◆ **REQUIRED WORK**
Restate word for word the lines that begin the listing and end with the line holding "COL = scene.collection".

Start

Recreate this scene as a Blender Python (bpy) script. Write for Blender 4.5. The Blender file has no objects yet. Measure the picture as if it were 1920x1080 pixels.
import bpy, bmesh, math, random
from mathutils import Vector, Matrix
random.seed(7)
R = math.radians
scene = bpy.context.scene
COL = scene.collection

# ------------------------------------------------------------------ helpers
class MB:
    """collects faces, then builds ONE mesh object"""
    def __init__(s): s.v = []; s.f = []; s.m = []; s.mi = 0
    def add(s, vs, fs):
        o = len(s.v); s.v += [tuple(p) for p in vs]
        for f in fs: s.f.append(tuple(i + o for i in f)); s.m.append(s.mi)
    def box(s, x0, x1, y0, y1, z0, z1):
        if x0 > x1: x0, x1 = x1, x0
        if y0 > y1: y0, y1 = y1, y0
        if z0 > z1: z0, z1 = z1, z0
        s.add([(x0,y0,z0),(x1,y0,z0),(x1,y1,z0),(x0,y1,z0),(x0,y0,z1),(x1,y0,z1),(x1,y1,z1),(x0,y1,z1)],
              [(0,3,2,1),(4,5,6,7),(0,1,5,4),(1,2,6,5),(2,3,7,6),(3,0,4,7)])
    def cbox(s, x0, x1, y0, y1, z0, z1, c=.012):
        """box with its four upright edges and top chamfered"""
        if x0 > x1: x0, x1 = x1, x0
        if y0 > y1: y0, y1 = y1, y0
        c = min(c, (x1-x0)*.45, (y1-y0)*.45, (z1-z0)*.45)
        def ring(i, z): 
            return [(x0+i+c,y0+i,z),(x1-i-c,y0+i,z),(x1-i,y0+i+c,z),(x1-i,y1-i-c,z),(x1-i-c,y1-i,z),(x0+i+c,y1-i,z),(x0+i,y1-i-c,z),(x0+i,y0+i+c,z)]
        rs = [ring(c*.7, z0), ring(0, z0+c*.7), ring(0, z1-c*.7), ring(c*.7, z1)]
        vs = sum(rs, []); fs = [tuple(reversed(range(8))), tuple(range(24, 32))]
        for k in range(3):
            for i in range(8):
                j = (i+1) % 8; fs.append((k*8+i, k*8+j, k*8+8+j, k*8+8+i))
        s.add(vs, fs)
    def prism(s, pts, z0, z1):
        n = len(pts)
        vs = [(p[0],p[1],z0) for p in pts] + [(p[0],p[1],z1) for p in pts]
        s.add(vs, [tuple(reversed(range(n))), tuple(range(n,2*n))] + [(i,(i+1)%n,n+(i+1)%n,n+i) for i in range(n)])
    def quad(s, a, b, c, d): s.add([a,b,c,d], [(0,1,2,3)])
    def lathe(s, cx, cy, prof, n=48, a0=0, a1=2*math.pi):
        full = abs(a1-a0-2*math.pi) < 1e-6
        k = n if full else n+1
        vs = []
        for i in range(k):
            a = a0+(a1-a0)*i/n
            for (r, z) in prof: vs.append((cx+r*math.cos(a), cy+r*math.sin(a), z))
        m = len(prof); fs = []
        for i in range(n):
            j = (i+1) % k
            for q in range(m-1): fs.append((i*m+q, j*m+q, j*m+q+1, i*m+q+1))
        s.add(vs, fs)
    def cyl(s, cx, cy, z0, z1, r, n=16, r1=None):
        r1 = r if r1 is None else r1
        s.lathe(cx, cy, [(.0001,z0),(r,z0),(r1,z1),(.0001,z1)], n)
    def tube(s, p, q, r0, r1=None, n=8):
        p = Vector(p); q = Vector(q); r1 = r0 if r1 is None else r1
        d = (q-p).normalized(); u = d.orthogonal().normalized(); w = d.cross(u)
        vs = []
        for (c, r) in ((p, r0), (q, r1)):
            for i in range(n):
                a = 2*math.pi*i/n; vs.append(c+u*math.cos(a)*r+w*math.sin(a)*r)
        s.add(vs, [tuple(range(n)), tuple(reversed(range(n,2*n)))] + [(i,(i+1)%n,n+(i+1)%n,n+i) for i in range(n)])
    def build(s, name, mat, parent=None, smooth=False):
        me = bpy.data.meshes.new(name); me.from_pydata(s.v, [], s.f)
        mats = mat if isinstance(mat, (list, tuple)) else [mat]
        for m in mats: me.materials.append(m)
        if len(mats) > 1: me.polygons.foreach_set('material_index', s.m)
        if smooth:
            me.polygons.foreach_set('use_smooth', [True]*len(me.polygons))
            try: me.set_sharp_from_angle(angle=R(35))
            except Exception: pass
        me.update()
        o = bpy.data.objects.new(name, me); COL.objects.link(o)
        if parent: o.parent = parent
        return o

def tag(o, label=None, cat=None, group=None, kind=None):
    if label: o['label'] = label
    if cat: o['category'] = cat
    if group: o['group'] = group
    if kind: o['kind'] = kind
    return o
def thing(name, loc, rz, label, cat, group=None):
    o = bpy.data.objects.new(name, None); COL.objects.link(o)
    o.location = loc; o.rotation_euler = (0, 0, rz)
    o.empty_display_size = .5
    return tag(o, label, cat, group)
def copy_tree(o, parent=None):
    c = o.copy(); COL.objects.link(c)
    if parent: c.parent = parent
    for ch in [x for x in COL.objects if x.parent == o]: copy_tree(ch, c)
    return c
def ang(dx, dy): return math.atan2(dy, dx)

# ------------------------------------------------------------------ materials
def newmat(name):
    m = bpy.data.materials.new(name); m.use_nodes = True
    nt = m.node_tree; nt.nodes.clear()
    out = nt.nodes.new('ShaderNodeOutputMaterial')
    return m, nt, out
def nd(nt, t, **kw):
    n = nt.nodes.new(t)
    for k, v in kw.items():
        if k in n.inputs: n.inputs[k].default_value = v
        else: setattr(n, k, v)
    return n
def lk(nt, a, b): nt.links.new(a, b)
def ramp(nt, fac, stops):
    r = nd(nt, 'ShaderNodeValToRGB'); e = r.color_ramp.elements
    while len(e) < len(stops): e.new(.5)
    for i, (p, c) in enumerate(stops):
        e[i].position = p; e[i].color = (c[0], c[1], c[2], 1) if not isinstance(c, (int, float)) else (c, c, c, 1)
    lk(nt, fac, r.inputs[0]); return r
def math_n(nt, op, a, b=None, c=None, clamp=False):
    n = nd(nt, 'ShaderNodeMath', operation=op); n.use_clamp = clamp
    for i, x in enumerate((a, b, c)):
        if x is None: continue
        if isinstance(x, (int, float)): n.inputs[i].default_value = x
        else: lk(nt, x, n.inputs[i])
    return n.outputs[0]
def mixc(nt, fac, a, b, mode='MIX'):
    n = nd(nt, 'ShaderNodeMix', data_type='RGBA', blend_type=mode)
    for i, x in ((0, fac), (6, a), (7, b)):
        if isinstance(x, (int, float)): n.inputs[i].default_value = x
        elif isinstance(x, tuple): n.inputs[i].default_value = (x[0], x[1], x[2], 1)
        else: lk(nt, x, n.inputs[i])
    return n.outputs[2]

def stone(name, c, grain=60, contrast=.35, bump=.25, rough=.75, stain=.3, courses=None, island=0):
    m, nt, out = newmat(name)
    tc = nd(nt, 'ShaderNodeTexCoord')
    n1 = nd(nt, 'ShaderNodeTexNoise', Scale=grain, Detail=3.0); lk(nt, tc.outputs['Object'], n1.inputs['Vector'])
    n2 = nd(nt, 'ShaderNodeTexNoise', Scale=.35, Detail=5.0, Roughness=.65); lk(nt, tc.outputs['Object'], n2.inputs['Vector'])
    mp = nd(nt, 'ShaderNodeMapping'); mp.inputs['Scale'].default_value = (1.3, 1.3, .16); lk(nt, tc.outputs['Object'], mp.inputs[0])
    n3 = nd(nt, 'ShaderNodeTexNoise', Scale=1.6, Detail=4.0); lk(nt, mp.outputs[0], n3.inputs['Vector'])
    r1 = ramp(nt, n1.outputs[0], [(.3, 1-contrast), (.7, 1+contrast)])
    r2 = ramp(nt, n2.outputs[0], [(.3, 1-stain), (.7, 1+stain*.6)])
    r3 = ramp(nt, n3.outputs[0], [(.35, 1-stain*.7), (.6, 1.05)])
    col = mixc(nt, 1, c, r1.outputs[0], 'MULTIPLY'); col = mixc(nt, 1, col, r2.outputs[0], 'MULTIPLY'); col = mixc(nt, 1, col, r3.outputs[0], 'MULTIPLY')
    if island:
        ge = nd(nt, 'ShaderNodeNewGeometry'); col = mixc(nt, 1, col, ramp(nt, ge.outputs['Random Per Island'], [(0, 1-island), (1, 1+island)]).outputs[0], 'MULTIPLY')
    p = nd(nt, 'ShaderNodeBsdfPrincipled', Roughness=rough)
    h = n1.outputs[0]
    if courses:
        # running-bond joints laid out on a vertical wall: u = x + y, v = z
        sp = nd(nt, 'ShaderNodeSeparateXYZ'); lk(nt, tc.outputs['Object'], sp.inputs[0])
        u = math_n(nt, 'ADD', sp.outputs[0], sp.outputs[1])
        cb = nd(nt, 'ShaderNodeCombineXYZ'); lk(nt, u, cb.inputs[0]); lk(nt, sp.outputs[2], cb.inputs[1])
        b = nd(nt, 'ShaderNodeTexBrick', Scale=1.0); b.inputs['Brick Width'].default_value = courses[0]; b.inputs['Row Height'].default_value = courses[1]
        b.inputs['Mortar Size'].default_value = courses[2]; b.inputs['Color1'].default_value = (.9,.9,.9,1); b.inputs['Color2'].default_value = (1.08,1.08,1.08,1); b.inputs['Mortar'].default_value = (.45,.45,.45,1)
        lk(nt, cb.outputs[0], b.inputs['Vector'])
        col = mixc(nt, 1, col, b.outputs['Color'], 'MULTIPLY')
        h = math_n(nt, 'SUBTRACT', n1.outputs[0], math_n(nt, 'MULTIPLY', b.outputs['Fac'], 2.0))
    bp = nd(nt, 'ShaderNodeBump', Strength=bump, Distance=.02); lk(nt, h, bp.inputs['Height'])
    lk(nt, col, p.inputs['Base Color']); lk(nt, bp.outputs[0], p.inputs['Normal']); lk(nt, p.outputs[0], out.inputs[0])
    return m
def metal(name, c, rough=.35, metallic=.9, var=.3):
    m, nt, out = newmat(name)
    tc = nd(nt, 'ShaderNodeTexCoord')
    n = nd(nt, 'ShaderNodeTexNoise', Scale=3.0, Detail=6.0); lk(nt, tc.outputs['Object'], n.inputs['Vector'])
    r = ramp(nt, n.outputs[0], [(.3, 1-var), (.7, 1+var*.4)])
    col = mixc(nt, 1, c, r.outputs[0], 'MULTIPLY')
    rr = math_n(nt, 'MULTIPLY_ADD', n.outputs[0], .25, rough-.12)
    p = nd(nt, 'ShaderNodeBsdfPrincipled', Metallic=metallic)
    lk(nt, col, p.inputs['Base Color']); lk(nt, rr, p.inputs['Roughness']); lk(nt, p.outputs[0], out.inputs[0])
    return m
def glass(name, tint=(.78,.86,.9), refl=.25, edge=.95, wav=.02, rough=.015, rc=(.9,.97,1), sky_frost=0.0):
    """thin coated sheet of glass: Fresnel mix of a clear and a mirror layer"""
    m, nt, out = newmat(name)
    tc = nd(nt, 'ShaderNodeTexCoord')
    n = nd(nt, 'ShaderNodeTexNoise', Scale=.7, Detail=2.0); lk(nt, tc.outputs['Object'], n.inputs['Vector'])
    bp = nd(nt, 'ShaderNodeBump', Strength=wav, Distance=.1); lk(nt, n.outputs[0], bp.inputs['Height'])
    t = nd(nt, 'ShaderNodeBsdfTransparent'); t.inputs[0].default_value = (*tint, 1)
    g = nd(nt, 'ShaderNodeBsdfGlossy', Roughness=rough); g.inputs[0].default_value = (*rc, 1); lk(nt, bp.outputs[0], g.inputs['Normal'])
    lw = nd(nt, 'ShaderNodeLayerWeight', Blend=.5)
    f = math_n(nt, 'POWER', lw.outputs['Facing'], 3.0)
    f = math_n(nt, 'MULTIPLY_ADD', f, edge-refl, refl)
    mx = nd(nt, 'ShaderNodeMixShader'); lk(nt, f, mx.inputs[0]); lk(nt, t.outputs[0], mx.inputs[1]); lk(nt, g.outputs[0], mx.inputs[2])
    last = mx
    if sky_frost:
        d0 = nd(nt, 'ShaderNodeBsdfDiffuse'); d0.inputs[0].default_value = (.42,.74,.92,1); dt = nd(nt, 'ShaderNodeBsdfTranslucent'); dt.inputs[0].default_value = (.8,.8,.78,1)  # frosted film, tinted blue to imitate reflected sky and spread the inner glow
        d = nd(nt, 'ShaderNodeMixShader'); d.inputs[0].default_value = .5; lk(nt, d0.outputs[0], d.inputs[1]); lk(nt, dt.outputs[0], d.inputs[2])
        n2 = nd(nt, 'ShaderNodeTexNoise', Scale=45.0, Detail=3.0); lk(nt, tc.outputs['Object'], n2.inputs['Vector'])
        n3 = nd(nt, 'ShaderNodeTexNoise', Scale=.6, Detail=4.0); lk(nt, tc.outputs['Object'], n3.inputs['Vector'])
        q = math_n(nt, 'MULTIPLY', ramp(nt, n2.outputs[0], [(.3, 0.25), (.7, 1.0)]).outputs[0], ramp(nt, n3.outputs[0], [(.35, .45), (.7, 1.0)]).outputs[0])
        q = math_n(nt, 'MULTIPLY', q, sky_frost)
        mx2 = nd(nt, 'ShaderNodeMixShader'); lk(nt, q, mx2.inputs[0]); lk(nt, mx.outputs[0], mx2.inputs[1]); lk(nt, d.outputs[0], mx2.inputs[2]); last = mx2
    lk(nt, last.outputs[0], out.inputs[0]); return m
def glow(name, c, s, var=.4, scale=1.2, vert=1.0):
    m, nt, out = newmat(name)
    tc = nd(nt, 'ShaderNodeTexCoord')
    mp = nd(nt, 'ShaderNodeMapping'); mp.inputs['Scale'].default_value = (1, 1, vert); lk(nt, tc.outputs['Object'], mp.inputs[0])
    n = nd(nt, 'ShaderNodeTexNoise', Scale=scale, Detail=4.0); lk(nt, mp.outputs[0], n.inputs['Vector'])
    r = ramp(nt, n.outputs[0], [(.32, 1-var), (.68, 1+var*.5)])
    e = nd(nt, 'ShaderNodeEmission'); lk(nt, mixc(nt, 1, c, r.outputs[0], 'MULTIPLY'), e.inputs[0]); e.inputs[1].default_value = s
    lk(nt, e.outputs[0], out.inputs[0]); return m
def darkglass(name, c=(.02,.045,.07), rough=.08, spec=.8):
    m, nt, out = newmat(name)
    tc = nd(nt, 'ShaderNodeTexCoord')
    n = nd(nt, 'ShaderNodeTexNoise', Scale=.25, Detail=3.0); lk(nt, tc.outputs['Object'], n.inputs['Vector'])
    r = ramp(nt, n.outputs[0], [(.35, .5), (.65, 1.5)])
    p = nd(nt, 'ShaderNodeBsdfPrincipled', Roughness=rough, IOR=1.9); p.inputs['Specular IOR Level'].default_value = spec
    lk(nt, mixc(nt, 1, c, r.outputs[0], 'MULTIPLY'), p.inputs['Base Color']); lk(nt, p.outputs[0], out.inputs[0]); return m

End

◆ **REPLY TO THE EXERCISE**
Recreate this scene as a Blender Python (bpy) script. Write for Blender 4.5. The Blender file has no objects yet. Measure the picture as if it were 1920x1080 pixels.
import bpy, bmesh, math, random
from mathutils import Vector, Matrix
random.seed(7)
R = math.radians
scene = bpy.context.scene
COL = scene.collection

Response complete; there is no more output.